In der Theologie sind ebenfalls verschiedene Ansichten darüber entwickelt worden,was den Menschen zu Fall brachte. Die einen glauben, Gott sei mit verantwortlich für das Böse in der Welt, andere wiederum hängen der Sündenfall-Theorie an, die alle Schuld Eva und Adam zuweist. Allerdings sei schwer zu verstehen, so der Einwand der Autorin, worin genau die Verfehlung der ersten Menschen besteht, die ihrem Schöpfer zwar nicht gehorchten, aber doch hofften, etwas zu wissen bekommen, das sich zu wissen lohnt. Immerhin erscheint die Vertreibung von Adam und Eva aus dem Paradies als eine Überreaktion Gottes, die ihren Grund darin haben könnte, dass Gott die Menschen nur als ihm ähnliche, nicht aber als ihm gleiche Wesen wollte.

Für die antiken Philosophen,die den Kosmos als vollendetes, harmonisches Ganze begriffen, in dem kein Platz für Böses war, kam als Urheber des Bösen nur der Mensch in Frage, der aus der kosmischen Ordnung herausgefallen war und dabei die Orientierung verloren hatte. Annemarie Pieper diskutiert metaphysische Deutungsmuster-monistische und dualistische Modelle in der abendländischen Philosophie sowie ethische Entwürfe und setzt sich in diesem Zusammenhang mit Immanuel Kant, Sören Kierkegaard und Friedrich Nietzsche auseinander. Pädagogen, Philosophen und Theologen sind bei der Feststellung des Bösen jedoch nicht stehen geblieben, sondern haben sich auch Gedanken darüber gemacht, wie man Menschen durch entsprechende Erziehungsprogramme und Utopien für das Gute konditionieren könnte mit geringem Erfolg. Denn schon in den klassischen Utopien neigte die ethisch-praktische Vernunft als Konstrukteurin der idealen Gesellschaft zum Terror und zur Unterdrückung der Freiheit, weil sich die Menschen nicht einfach zum Guten verpflichten lassen und weil jeder unter dem Guten etwas anderes versteht. Das Gute läßt sich, so Piepers Schlussfolgerung, nicht ohne das Böse verwirklichen.
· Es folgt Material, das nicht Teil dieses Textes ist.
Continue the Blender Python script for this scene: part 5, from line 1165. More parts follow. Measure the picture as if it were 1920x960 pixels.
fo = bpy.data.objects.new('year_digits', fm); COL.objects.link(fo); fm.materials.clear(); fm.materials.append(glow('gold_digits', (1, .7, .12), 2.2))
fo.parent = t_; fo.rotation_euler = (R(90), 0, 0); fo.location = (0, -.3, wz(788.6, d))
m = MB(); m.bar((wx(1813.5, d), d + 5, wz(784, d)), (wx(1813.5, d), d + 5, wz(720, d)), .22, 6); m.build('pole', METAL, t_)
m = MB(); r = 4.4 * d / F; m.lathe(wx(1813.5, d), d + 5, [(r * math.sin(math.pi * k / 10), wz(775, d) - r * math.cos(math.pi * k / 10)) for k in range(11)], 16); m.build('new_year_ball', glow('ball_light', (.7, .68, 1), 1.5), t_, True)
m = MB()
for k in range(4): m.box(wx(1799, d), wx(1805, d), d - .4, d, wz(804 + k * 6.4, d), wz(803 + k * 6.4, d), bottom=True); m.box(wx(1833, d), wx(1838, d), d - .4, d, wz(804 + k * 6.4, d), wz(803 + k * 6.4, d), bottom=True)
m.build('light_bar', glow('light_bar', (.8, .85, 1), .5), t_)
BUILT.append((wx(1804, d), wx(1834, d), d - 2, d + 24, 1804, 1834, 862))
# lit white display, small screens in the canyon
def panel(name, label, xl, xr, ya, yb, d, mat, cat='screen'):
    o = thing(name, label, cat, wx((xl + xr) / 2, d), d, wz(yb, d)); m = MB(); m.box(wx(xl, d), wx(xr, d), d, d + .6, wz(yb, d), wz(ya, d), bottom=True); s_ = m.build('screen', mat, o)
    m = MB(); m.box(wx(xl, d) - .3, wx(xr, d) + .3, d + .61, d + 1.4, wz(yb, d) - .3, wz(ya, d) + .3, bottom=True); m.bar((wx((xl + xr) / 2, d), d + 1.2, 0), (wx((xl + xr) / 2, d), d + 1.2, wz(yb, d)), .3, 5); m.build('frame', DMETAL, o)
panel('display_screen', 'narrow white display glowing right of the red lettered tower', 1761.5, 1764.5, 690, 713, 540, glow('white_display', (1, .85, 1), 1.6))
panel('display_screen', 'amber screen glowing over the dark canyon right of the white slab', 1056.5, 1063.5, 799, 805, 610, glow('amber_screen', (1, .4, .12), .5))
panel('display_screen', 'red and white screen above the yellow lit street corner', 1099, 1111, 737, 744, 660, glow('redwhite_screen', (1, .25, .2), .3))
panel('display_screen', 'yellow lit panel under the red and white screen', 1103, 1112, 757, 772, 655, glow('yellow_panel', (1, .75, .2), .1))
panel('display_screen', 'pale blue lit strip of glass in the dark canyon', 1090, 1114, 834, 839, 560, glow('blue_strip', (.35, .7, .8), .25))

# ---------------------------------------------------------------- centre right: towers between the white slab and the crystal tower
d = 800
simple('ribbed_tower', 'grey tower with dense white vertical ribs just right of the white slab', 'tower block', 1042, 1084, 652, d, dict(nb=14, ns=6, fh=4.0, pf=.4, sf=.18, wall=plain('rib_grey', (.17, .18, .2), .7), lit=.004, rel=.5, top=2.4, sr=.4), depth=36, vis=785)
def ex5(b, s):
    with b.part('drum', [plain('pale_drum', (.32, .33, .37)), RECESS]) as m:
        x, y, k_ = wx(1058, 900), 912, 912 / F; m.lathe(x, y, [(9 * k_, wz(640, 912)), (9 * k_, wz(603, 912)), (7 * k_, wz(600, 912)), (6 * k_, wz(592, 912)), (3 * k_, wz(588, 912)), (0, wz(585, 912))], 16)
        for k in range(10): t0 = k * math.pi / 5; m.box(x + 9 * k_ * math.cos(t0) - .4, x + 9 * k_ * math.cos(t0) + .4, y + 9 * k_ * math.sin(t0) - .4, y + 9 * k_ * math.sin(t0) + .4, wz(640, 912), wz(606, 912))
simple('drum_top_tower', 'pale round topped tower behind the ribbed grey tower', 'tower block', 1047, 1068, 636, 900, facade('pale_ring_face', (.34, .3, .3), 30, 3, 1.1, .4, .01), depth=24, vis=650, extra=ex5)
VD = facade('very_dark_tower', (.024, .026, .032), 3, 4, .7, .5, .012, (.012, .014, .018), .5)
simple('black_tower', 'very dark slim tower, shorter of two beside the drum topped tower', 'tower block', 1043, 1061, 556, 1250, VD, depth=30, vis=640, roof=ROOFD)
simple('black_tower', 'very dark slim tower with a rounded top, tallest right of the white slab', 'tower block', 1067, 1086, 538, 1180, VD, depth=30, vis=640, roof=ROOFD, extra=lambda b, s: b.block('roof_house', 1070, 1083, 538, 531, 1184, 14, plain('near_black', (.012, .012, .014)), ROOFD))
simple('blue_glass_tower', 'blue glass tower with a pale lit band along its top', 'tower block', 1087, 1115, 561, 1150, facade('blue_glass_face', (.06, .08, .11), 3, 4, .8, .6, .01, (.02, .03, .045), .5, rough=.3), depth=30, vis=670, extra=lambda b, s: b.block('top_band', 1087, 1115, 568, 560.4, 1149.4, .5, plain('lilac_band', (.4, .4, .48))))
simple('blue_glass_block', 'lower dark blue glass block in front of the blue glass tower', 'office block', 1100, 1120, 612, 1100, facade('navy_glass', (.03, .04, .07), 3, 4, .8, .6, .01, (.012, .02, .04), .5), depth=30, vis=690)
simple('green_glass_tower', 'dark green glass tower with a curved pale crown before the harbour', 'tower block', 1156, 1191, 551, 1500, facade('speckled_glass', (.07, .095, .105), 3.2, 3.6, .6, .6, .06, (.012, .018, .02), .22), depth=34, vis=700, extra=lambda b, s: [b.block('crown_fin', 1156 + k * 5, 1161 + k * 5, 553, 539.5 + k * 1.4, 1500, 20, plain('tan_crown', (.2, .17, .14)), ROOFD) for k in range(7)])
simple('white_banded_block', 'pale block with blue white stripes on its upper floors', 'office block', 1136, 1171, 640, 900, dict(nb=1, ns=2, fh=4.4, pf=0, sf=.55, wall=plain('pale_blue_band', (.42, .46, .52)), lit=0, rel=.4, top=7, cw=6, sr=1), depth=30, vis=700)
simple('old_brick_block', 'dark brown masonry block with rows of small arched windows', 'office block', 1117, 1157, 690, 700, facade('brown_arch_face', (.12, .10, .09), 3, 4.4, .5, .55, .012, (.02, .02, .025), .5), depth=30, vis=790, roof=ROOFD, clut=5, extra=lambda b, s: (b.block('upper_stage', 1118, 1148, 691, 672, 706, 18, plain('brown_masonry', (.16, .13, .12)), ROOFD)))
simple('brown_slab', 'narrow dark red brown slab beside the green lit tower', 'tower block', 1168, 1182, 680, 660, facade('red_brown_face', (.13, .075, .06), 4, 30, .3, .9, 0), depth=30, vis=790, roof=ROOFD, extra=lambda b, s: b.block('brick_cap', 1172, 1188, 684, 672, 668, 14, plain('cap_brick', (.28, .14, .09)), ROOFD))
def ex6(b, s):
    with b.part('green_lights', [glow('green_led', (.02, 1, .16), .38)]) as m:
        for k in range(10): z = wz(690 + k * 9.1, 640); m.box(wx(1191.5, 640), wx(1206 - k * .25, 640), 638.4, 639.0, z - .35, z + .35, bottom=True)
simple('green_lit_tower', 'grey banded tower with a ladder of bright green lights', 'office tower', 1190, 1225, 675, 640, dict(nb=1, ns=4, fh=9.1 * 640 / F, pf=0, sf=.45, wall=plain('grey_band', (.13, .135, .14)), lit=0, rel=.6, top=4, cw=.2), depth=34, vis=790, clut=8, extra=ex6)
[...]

Ob die Bosheit dem Menschen angeboren ist oder durch schlechte Umstände begünstigt wird, ist eben so wenig eindeutig entscheidbar wie die Frage, ob Anlagen zum Guten existieren, die mangels Förderung oder aufgrund schlechter Vorbilder unentwickelt bleiben. So viel indes ist sicher:der Mensch läuft ständig Gefahr, sich zu verfehlen. Gleichwohl hat er jederzeit die Möglichkeit, den Hang zum Bösen zu überwinden.

Gut und Böse bleiben auch für Annemarie Pieper letztlich ein Rätsel. Wahrscheinlich haben wir immer schon, nimmt sie an, ein intuitives Verständnis von Gut und Böse,wenn wir handeln. Sobald wir gegen moralische Spielregeln verstoßen, meldet sich im "Gewissen" ein Unrechtsbewusstsein, und wenn wir andere offenkundig ohne jedes Anzeichen von Schuld, böse oder schlecht handeln sehen, dann stellen wir uns die Frage, was wir mit Gut und Böse eigentlich meinen. Nicht selten fühlen wir uns dann gezwungen, unsere moralischen Urteile zu begründen und zu rechtfertigen.

Die Autorin macht deutlich, dass die verschiedenen Anläufe zur Erklärung der Herkunft des Bösen immer dort an einen toten Punkt geraten, wo das Prinzip der Freiheit zur Disposition steht. Entweder ist der Mensch determiniert - dann muss die Rede von Gut und Böse fallen gelassen werden, weil niemand verantwortlich für sein Tun ist- oder der Mensch ist frei - dann freilich ist es unerklärlich, warum er sich trotz Einsicht in das Gute grundsätzlich oder gelegentlich für das Böse entscheidet. Annemarie Pieper kommt nicht umhin wie viele andere auch zu bekennen, dass sich das Mysterium Mensch allen wissenschaftlichen Lösungen entzieht.